Local News

Restoration Of Whychus Creek Continues

SISTERS, OR -- Work continues at Creekside Park in Sisters, between Locust St. and Highway 20. Following the city’s construction of a pedestrian bridge over Whychus Creek and installation of a sewer line, the Upper Deschutes Watershed Council is now preparing for a major restoration project to improve habitat in the creek. 

"We’re also improving fish passage and providing some nice access points for the public to get down to the creek," Executive Director Kris Knight tells KBND News, "We’re going to have some stone steps that go down to the creek in four different spots. And then, the rest of the creek, we’re going to put up some split-rail fence and replant along the streambanks."

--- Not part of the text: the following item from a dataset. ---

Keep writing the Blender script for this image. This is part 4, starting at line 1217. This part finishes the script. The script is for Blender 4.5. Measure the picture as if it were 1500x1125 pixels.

Knight says it’s a continuation of what he calls a restoration success story: 20 years ago, Whychus Creek would go dry every summer. Now it flows year-round and native fish are being reintroduced to the waterway. "We’re doing this project in part to improve fish habitat, for reintroduction of salmon and steelhead. But, it’s also beneficial to the public to improve this local park and create better access points down to Whychus Creek at Creekside Park."

Once complete, Knight says Creekside Park will look very different, "Right now, there’s some eroding banks that have orange fencing up, that are kind of a hazard. So, those are going to slope down. There’s going to be trees planted in those areas and there’s going to be more boulders in the creek. There’s going to be some pieces of wood that look more natural. And, there’s going to be a fence up along both sides of the park, but there’s going to be four access points - two on each side, where people can walk down some stone steps and get down to the creek and enjoy it without the banks eroding."

Large equipment will start arriving next week, for this next phase. Knight says work will kick off the first week in August and will last about three weeks. Creekside Campground will remain open but hiker and biker campsites will be relocated away from the creek during construction. In the fall, school groups will help plant trees and shrubs along the creek. Work should be completed by the end of November.

The $300,000 project is funded by grants from the Oregon Watershed Enhancement Board, Pelton Round Butte Fund, and the Sunderland Foundation.